To clarify the behavior of python 3.x, d.keys() returns an iterable (not an iterator) which means that it's a view on the dictionary's keys directly. Using for i in d.keys() does actually work in python 3.x in general, but because it is iterating over an iterable view of the dictionary's keys, calling d.pop() during the loop leads to the same error as you found. for i in list(d) emulates the slightly inefficient python 2 behavior of copying the keys to a list before iterating, for special circumstances like yours.
ron_g over 5 years

Nice and concise.
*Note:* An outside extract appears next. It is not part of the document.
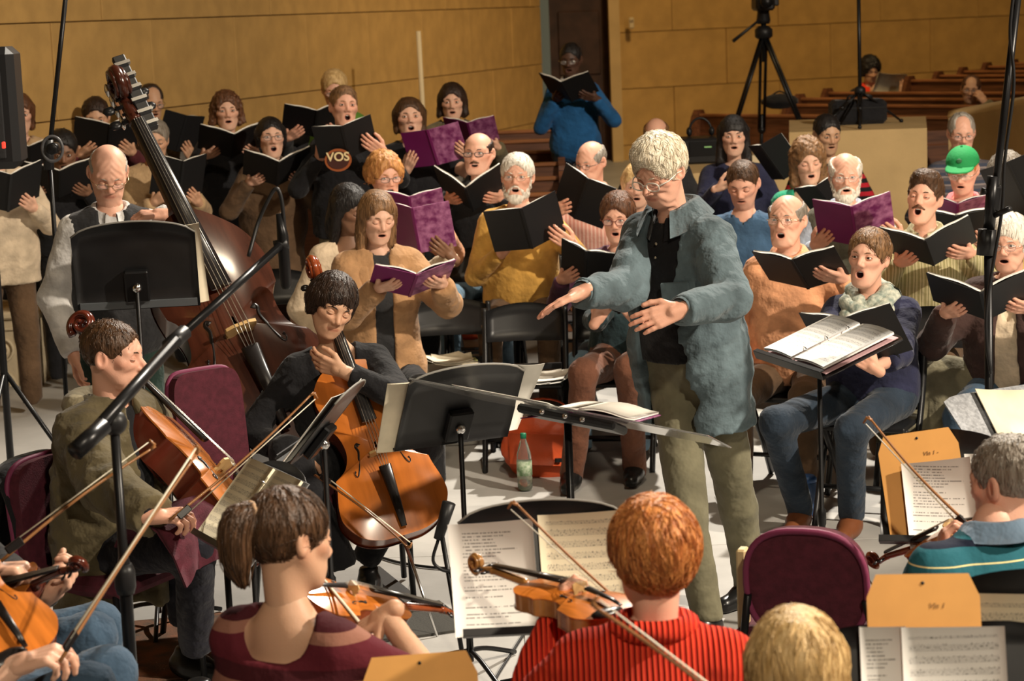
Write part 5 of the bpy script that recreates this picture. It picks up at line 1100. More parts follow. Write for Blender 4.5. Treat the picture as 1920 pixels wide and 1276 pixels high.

Worked for me in Python 2.7 also.
Magnus Bodin over 4 years

The point of avoiding to insert the empty entries is a very good one.
Ali dashti about 4 years

your python3 solution is not work when you want to delete an object in inner dict. for example you have a dic A and dict B in dict A. if you want to delete object in dict B it occurs error
tsveti_iko about 4 years

for python3 you can try for i in list(d.keys()):
Sean Breckenridge about 4 years

In python3.x, list(d.keys()) creates the same output as list(d), calling list on a dict returns the keys. The keys call (though not that expensive) is unnecessary.
Daniel Chin over 2 years

Surprisingly, items() doc claims to "return a copy of the dictionary’s list of (key, value) pairs.", yet looping through items() while poping items still gives RuntimeError: dictionary changed size during iteration.